Entrepreneurship has become the “it” thing. Everyone seems to be encouraging everyone else to become their own boss, and almost everyone wants the ability to answer to nobody, set their own schedule and make enough money to afford leisure trips.

“Everybody hustlin’, people grindin’, no?”. We all want to be rich, and the hustle, whether side or main, seems to be the quickest way to it.

This new spirit of entrepreneurship sweeping the country is one to get excited about, especially because never in the history of our relatively young country Ghana have citizens taken the destinies of their socioeconomic status into their own hands, as Ghanaians of today have. Today, the unemployed graduate is more likely to monetize her skills and go about setting up a business than sit at home complaining of the system that cannot utilise her education. There are 17-year-old make-up artists and freelance programmers earning a living even before they can vote. The heights attained by wealthier nations such as China and USA can also not be observed without acknowledging the contribution of entrepreneurship to their development.

However, if anyone is going to survive and thrive in the world of entrepreneurship, the pursuit has to be about more than just getting the coin. The paradox of entrepreneurship is that while it is the most popular route for financial success, the journey will chew and spit out he who begins this journey with financial success as the sole aim. Entrepreneurship has been contorted into a get-rich scheme for easy money; a minimum effort path to earning bucket-loads of money to be able to live the desired lifestyle – something it really isn’t about. Yes, being an entrepreneur means being in full control of your work as against working for and answering to someone else. But it also means working 24 hours a day, 7 days a week, midnights and weekends inclusive, as against 8 hours a day, 5 days a week. In the entrepreneurship buzz, this truth is barely spoken of.

People talk about the success in entrepreneurship, but no one mentions the hard days when there are neither sales nor clients, long days and nights of gruelling work, forgetting to eat, sacrificing nice things, and even seemingly small sacrifices like eating kenkey when you really want noodles from Nobel Chinese. It is a constant sacrifice, constantly facing one’s fears, taking risks, uncertainty, self-doubt, rejection and a lot of isolation.

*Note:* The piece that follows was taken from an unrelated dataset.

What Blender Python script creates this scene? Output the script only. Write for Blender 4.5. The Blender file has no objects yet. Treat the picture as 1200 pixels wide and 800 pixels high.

No one talks about crying due to fear and exhaustion. It’s not pretty. It’s definitely not glamorous. It’s work. Work for something you believe in enough to risk it all; a thing that will continue to haunt you if you do not get it done. And despite how passionate you are or how hard you work, you will most probably have a number of spectacular failures before getting it completely right. And then maybe the money will pour in like a flood, or trickle in drop by drop. There are no guarantees.

Purpose. Heart. Strategy. Discipline. Sheer will. A tough skin. Those are what will keep you going during the exhausting work you must put in during the foundation stages when your business hasn’t even hit the market yet. Entrepreneurship is committing to working hard to create value for others who will then reward that value with their coin. And that value you’re creating is what keeps your mind awake at night, your body pulsing with nerves because the morning brings with it a new hurdle you’re not confident you can overcome. Entrepreneurship is definitely not carrying an iPad or sitting in coffee shops pretending to work. It’s definitely not your social media bio. You must be willing to learn, strip away old ways, transform your mindset and work consistently hard to see the results we see in memes and under the popular #goals hashtag on social media. If you’re not ready for it, it’s best to just stay out of it.

This is not to say that there is no value in pursuing a business idea that you’re not passionate about. There are people who need that side hustle in order to afford rent and food and school fees or to save up enough money to pursue what truly sets their soul on fire. The point is that entrepreneurship is an endless cycle of work, and if that work is not being done for something you are passionate about, something that fills your lower belly with that golden mixture of trepidation, joy, anxiety, excitement and a slight arousal, it won’t be worth the labour.

And so before you text that friend who’s clever with graphic design for a logo for your new business idea, take a moment to think it through and figure out if this new venture is in line with your passions, if it creates value for your target consumer, and if you would still consider it if you weren’t going to gain profits from it.